Windows/Walls/Yard/Ways:

Poems

Larry Eigner is a poet whose spare, dense and impassioned poetry carries on the the tradition of William Carlos Williams.

This particular book of his poetry, Windows/Walls/Yard/Ways collects 322 poems written between 1959 and 1922.  The author almost exclusively chose the selections, and the arrangement is largely chronological. About 88 of these poems were written while the author resided in Massachusetts between 1959 and 1978, and the majority of them were written between 1979 and 1992, following the author’s move to California. In a note on the text, the collection is categorized as ‘eastern’ poetry, possibly regarding Massachusetts, the author’s long-time home.

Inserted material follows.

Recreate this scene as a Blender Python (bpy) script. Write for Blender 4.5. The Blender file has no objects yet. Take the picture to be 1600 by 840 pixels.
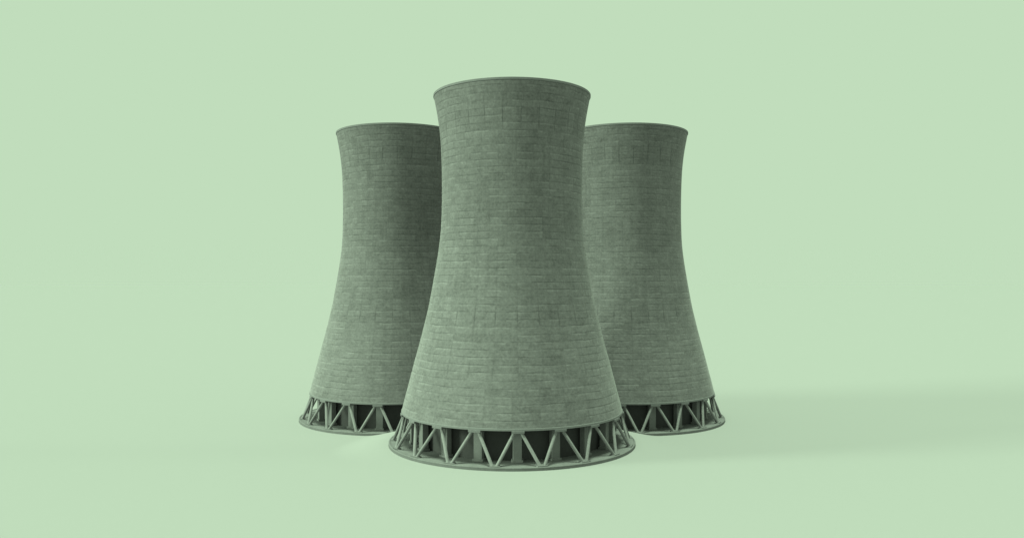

“There is no writing I know as vivid as Larry Eigner’s. He’s invented, for poetry, something equivalent to three-dimensional photography: his works present a series of perceptions etched deep into the mind, where the mind is charted on a page and the page becomes a model of the thinking field. Perception and thought (words and things) are completely intertwined in Eigner’s work, which brings to a visionary crescendo the exploration of the ordinary — the transient flickerings of the everyday that otherwise pass more unnoticed than regarded, more dismissed than revered. In Eigner’s poems, one “fragment” is riveted to the next, so that one becomes, in reading this work, likewise riveted by the uncanny democracy of details, where attention is focused unhesitatingly on each particular with equal weight, equal exhilaration. This is a poetics of “noticing things,” where, as Eigner writes, “nothing is too dull” with “material (things, words) more and more dense around you.” But equally, Eigner’s is a poetics of coincidence, where “serendipity” (contingency) takes its rightful place as animating spirit, displacing the anthropocentric sentimentality of much of the verse of our time.”

Lawrence Joel “Larry” Eigner was born in Swampscott, Massachusetts with cerebral palsy due to a doctor’s misuse of forceps during his delivery. Despite his disability, he was an accomplished student in high school and college, which he completed via correspondence. He published more than forty collections of poetry and one volume of prose, most of which he composed using his finger and thumb on a 1940 manual typewriter. His poems appeared frequently in The Black Mountain Review and the journal L=A=N=G=U=A=G=E, which led to his being considered a principal figure in both the Black Mountain and Language schools of poetry.